→ **OBJECTIVE**
Only the lines from the start of the material through the line containing "bmesh.ops.translate(bm, verts=bm.verts, vec=(.010, 0, z))" are to be extracted, exactly as they appear.
*** EXTRACTED ENTRIES
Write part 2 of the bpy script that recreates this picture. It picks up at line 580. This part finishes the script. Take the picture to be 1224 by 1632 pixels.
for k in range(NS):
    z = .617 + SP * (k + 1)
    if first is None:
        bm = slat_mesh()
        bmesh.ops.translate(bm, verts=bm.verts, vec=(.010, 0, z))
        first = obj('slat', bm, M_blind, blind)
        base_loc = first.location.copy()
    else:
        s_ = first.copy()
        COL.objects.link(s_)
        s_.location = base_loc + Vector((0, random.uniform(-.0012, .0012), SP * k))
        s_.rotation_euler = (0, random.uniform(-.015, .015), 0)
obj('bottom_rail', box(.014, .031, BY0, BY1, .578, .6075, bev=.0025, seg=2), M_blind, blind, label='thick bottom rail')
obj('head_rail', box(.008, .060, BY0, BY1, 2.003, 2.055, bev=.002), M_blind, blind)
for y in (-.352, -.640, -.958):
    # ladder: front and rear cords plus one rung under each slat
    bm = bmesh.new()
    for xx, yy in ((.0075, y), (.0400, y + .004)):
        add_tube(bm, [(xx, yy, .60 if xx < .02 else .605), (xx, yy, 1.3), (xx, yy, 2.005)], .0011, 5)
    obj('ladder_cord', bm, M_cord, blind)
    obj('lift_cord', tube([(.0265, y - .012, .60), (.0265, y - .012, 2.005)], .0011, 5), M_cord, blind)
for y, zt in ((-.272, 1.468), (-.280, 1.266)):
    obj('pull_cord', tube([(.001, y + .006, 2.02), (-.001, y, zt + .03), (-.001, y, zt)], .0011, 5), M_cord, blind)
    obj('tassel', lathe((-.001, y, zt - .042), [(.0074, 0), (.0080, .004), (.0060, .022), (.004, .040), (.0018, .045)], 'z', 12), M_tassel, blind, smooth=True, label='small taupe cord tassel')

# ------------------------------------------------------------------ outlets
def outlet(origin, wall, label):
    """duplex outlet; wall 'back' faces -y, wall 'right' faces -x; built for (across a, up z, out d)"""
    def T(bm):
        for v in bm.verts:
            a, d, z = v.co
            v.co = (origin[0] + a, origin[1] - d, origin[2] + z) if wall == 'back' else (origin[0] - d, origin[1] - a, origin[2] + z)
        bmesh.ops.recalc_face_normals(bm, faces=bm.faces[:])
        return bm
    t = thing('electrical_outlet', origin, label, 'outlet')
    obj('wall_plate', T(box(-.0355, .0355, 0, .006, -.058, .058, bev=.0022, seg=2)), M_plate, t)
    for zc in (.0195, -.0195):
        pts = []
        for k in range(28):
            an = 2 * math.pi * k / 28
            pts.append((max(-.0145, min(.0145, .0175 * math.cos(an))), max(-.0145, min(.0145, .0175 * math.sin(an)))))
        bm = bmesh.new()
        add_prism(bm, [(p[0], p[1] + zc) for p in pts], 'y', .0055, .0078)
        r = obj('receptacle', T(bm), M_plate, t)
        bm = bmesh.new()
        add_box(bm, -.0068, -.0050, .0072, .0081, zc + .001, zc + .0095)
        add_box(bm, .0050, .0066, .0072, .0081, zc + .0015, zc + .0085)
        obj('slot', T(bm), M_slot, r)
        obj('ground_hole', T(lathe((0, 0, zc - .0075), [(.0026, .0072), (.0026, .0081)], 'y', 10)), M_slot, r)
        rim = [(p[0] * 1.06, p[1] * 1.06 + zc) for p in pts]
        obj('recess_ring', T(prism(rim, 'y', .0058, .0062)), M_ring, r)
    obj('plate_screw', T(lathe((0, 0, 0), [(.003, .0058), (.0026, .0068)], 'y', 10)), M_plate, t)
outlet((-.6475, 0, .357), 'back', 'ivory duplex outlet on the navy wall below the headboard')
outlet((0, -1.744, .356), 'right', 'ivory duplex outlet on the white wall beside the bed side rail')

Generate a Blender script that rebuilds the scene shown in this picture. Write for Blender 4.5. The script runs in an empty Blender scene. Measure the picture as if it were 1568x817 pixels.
******
→ **EXERCISE ANSWER**
Write part 2 of the bpy script that recreates this picture. It picks up at line 580. This part finishes the script. Take the picture to be 1224 by 1632 pixels.
for k in range(NS):
    z = .617 + SP * (k + 1)
    if first is None:
        bm = slat_mesh()
        bmesh.ops.translate(bm, verts=bm.verts, vec=(.010, 0, z))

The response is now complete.